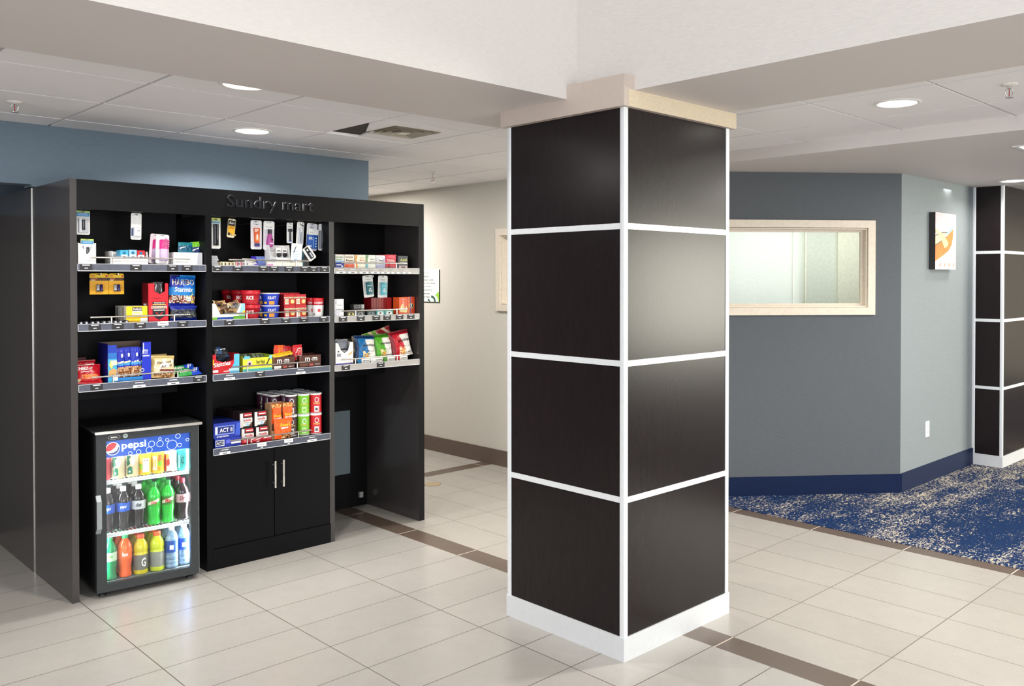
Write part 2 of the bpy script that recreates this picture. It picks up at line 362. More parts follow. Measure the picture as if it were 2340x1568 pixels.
cream = M((226, 214, 196), 0.45, name='cream_frame')
pane = glass_mat('window_glass', (0.97, 0.99, 0.97), 0.02, 0.05)
def window(name, s0, s1, z0, z1, loc, rz):
    t = bpy.data.objects.new(name, None); COL.objects.link(t); t.location = loc; t.rotation_euler = (0, 0, rz); struct(t)
    f = MB(); w_ = 0.055
    f.box(s0, s1, -0.018, 0.0, z1 - w_, z1, cream); f.box(s0, s1, -0.018, 0.0, z0, z0 + w_, cream)
    f.box(s0, s0 + w_, -0.018, 0.0, z0 + w_, z1 - w_, cream); f.box(s1 - w_, s1, -0.018, 0.0, z0 + w_, z1 - w_, cream)
    a, b, c, d = s0 + w_, s1 - w_, z0 + w_, z1 - w_
    f.box(a, b, 0.0, 0.12, d - 0.012, d, cream); f.box(a, b, 0.0, 0.12, c, c + 0.012, cream)
    f.box(a, a + 0.012, 0.0, 0.12, c + 0.012, d - 0.012, cream); f.box(b - 0.012, b, 0.0, 0.12, c + 0.012, d - 0.012, cream)
    a += 0.012; b -= 0.012; c += 0.012; d -= 0.012
    for q in ((a, b, d - 0.018, d), (a, b, c, c + 0.018)): f.box(q[0], q[1], 0.05, 0.075, q[2], q[3], cream)
    for q in ((a, a + 0.018, c + 0.018, d - 0.018), (b - 0.018, b, c + 0.018, d - 0.018)): f.box(q[0], q[1], 0.05, 0.075, q[2], q[3], cream)
    f.build('window_frame', t)
    g = MB(); g.box(a + 0.018, b - 0.018, 0.06, 0.065, c + 0.018, d - 0.018, pane); g.build('window_pane', t)
window('window_1', S0 - 0.355, S0 + 1.097, 1.333, 2.033, DO, DROT)
window('window_2', 3.285, 4.405, 1.328, 2.025, (4.92, 9.0, 0), -PI/2)

# ------------------------------------------------------------------ clad columns
brown = M((30, 24, 25), 0.24, spec=0.20, var=0.14, nscale=14, stretch=(7, 7, 1), name='dark_brown_laminate', coat=0.0)
alu = M((226, 229, 232), 0.38, metal=0.25, var=0.02, name='satin_trim')
kick = M((214, 217, 220), 0.42, metal=0.25, var=0.02, name='satin_kick')
def column(label, x0, x1, y0, y1, top, bands, capital, faces='nsew', group=None):
    t = thing('clad_column', label, 'column', (x0, y0, 0))
    W, D = x1 - x0, y1 - y0; e = 0.008
    core = MB(); core.box(e + .004, W - e - .004, e + .004, D - e - .004, 0.0, top, M((40, 36, 35), 0.7)); core.build('core', t)
    zs = [0.10] + bands + [top]
    for i in range(4):
        a = zs[i] + (0.0125 if i else 0); b = zs[i+1] - (0.0125 if i < 3 else 0)
        for f in faces:
            p = MB()
            if f == 'w': p.box(0.004, e, 0.025, D - 0.025, a, b, brown)
            if f == 'e': p.box(W - e, W - 0.004, 0.025, D - 0.025, a, b, brown)
            if f == 's': p.box(0.025, W - 0.025, 0.004, e, a, b, brown)
            if f == 'n': p.box(0.025, W - 0.025, D - e, D - 0.004, a, b, brown)
            p.build('wall_panel', t)
    for x, y in ((0, 0), (W - 0.025, 0), (0, D - 0.025), (W - 0.025, D - 0.025)):
        p = MB(); p.bbox(x, x + 0.025, y, y + 0.025, 0.0, top, alu, 0.002, 2); p.build('corner_trim', t)
    for z in bands:
        p = MB()
        p.box(0.001, e, 0.025, D - 0.025, z - 0.0125, z + 0.0125, alu); p.box(W - e, W - 0.001, 0.025, D - 0.025, z - 0.0125, z + 0.0125, alu)
        p.box(0.025, W - 0.025, 0.001, e, z - 0.0125, z + 0.0125, alu); p.box(0.025, W - 0.025, D - e, D - 0.001, z - 0.0125, z + 0.0125, alu)
        p.build('band_trim', t)
    p = MB(); k = 0.003
    p.box(-k, W + k, -k, e, 0, 0.10, kick); p.box(-k, W + k, D - e, D + k, 0, 0.10, kick); p.box(-k, e, e, D - e, 0, 0.10, kick); p.box(W - e, W + k, e, D - e, 0, 0.10, kick)
    p.build('base_plinth', t)
    if capital:
        c1 = M((190, 176, 166), 0.55, var=0.02, name='capital_paint'); c2 = M((206, 190, 164), 0.6, var=0.16, nscale=230, bump=0.5, name='speckled_capital')
        p = MB(); p.box(-0.027, W + 0.024, -0.022, D + 0.016, top, SOF, c1)
        p.poly([(0.0, -0.0225, top), (W + 0.024, -0.0225, top), (W + 0.024, -0.0225, SOF - .002), (0.0, -0.0225, SOF - .002)], c2)
        p.box(-0.027, 0.039, -0.022, 0.311, SOF, 2.443, c1)
        p.build('capital', t)
    return t
column('large dark brown panelled column with white trim standing on the tile floor', 2.751, 3.512, 2.389, 3.122, 2.312, [0.675, 1.246, 1.820], True)
column('slim dark brown panelled column with silver trim standing on the blue carpet', 7.82, 8.60, 2.575, 2.826, LOWC, [0.672, 1.247, 1.826], False, 'sw')

# ------------------------------------------------------------------ ceiling fixtures
lampw = M((255, 250, 238), 0.5, emit=9.0, var=0.0, name='lamp_lens')
trimw = M((232, 230, 226), 0.4, name='lamp_trim')
def downlight(x, y, z, label, power, r=0.088):
    t = thing('recessed_downlight', label, 'ceiling light', (x, y, z))
    p = MB(); n = 32
    p.lathe([(r, -0.001), (r + 0.004, -0.006), (r + 0.020, -0.004), (r + 0.022, -0.0005)], trimw, n=n, cap=False); p.build('trim_ring', t)
    p = MB(); p.lathe([(r, -0.001), (r * 0.7, -0.0005), (r * 0.3, -0.0003)], lampw, n=n); p.build('lens', t)
    area('downlight_beam', (x, y, z - 0.012), (0, 0, 0), 2*r, 2*r, power, (1.0, 0.965, 0.92), 'DISK', math.radians(150))
downlight(2.29, 4.78, CEIL, 'round lit recessed light just in front of the blue-grey wall', 34)
downlight(1.725, 3.665, CEIL, 'round lit recessed light half hidden by the soffit edge', 16)
downlight(4.09, 1.83, CEIL, 'round lit recessed light in the tiles between soffit and bulkhead', 30)
downlight(7.50, 2.40, LOWC, 'round lit recessed light above the far slim column', 5)
# lamps that light the place from outside the frame
for x, y, p_ in ((-1.0, 4.4, 14), (4.1, 4.6, 22), (4.1, 7.2, 40), (4.1, -1.0, 48), (0.6, 4.4, 10), (6.4, 0.6, 22), (9.5, 0.8, 22)):
    area('ceiling_lamp', (x, y, (LOWC if x > 4.9 else CEIL) - 0.02), (0, 0, 0), 0.25, 0.25, p_, (1.0, 0.965, 0.92), 'DISK')
def sprinkler(x, y, z, label, rz=0, drop=0.03):
    t = thing('fire_sprinkler', label, 'sprinkler', (x, y, z), (0, 0, rz))
    c = M((206, 204, 200), 0.25, metal=0.8, name='chrome'); p = MB()
    p.lathe([(0.036, 0), (0.034, -0.004), (0.014, -0.009)], M((226, 222, 216), 0.4), n=24); p.build('escutcheon', t)
    p = MB(); p.lathe([(0.008, -0.008), (0.008, -drop)], c, n=12)
    for sx in (-1, 1):
        q = [(0.008*sx, 0, -drop), (0.018*sx, 0, -drop - 0.012), (0.014*sx, 0, -drop - 0.028), (0.003*sx, 0, -drop - 0.036)]
        for a, b in zip(q, q[1:]): p.tube(a, b, 0.0028, c, 6)
    p.tube((0, 0, -drop), (0, 0, -drop - 0.036), 0.002, M((150, 40, 30), 0.4), 6)
    p.build('frame_arms', t)
    p = MB(); p.lathe([(0.016, -drop - 0.036), (0.016, -drop - 0.039)], c, n=16); p.build('deflector', t)
sprinkler(1.124, 4.80, CEIL, 'chrome sprinkler head in the tiles above the black unit\'s tall side panel', YAW - PI/2, 0.012)
sprinkler(4.148, 5.58, CEIL, 'small sprinkler head hanging in the tiles before the beige wall', YAW - PI/2, 0.045)
sprinkler(4.035, 1.31, CEIL, 'chrome sprinkler head in the tiles beyond the lit round light by the soffit', YAW - PI/2, 0.02)
# air diffuser in its shifted tile
t = thing('air_diffuser', 'square white ceiling air diffuser in a shifted tile', 'vent', (2.62, 3.94, CEIL))
p = MB(); a, b = 0.008, 0.585; dkm = M((70, 62, 56), 0.9)
o0, o1, q0, q1 = 0.14, 0.452, 0.126, 0.405
# plate with the corner missing and a square hole
for pts in ([(a, a), (o0, a), (o0, q0), (a, 0.162)], [(o0, a), (b, a), (b, q0), (o0, q0)], [(o1, q0), (b, q0), (b, b), (o1, b)], [(0.165, q1), (o1, q1), (o1, b), (0.21, b)],
            [(a, 0.162), (o0, q0), (o0, q1 - 0.0)]):
    n = len(pts); p.mesh([(x, y, 0) for x, y in pts] + [(x, y, 0.010) for x, y in pts], [tuple(reversed(range(n)))] + [tuple(range(n, 2*n))] + [(i, (i+1) % n, n + (i+1) % n, n + i) for i in range(n)], tile_white)
p.build('tile_plate', t)
p = MB(); p.box(a, b, a, b, 0.011, 0.0115, dkm); p.build('plenum_shade', t)  # dark sheet paints in the shade of the open plenum
p = MB()
cxx, cyy = (o0 + o1) / 2, (q0 + q1) / 2; lw = M((214, 206, 192), 0.5)
for k, (r0, r1, za, zb) in enumerate(((0.156, 0.142, 0.009, -0.004), (0.122, 0.106, 0.009, -0.005), (0.086, 0.070, 0.009, -0.006), (0.050, 0.034, 0.009, -0.007))):
    for sgn in range(4):
        ca, sa = (1, 0, -1, 0)[sgn], (0, 1, 0, -1)[sgn]
        def R_(x, y): return (cxx + x * ca - y * sa, cyy + x * sa + y * ca)
        pts = [R_(-r0, -r0), R_(r0, -r0), R_(r1, -r1), R_(-r1, -r1)]
        p.mesh([(pts[0][0], pts[0][1], zb), (pts[1][0], pts[1][1], zb), (pts[2][0], pts[2][1], za), (pts[3][0], pts[3][1], za)], [(3, 2, 1, 0), (0, 1, 2, 3)], lw)
p.box(cxx - 0.028, cxx + 0.028, cyy - 0.028, cyy + 0.028, -0.010, -0.007, lw)
p.build('louvre_cone', t)
t = thing('ceiling_troffer', 'bright rectangular ceiling light panel above the corridor carpet', 'ceiling light', (5.54, 1.18, LOWC))
p = MB(); p.box(0, 1.2, 0, 0.6, -0.006, 0, trimw); p.build('frame', t)
p = MB(); p.box(0.03, 1.17, 0.03, 0.57, -0.008, -0.0061, M((255, 250, 240), 0.5, emit=3.0, var=0)); p.build('diffuser', t)
area('troffer_light', (6.14, 1.48, LOWC - 0.02), (0, 0, 0), 1.1, 0.5, 18, (1, 0.97, 0.92))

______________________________

> [Stated goal]:
Within the data above, pick out all lines holding the word "that".

> [Solution]:
Write part 2 of the bpy script that recreates this picture. It picks up at line 362. More parts follow. Measure the picture as if it were 2340x1568 pixels.
# lamps that light the place from outside the frame